- _DIRECTIONS FOR THIS TASK_
Go through the entries one line at a time, and gather every line that has the word "follow".

- _INPUT ROWS_
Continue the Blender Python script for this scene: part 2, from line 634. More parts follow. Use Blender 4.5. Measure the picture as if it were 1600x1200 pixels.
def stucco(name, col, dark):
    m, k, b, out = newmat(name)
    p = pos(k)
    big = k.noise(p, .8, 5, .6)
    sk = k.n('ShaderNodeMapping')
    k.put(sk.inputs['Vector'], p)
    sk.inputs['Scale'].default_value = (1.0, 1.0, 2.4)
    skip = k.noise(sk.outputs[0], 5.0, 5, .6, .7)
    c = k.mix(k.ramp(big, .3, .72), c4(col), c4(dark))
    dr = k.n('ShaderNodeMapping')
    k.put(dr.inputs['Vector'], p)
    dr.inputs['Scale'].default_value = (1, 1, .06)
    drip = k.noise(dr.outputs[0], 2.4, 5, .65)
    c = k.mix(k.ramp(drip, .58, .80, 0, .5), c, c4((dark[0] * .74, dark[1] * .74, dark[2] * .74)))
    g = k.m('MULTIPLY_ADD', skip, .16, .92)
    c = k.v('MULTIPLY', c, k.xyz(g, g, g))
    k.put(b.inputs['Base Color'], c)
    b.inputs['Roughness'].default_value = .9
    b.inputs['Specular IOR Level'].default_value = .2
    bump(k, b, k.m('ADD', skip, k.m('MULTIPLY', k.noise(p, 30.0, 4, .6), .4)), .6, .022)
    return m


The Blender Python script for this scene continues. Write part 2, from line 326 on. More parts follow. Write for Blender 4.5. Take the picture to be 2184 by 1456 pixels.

- _WORKED ANSWER_
Continue the Blender Python script for this scene: part 2, from line 634. More parts follow. Use Blender 4.5. Measure the picture as if it were 1600x1200 pixels.
The Blender Python script for this scene continues. Write part 2, from line 326 on. More parts follow. Write for Blender 4.5. Take the picture to be 2184 by 1456 pixels.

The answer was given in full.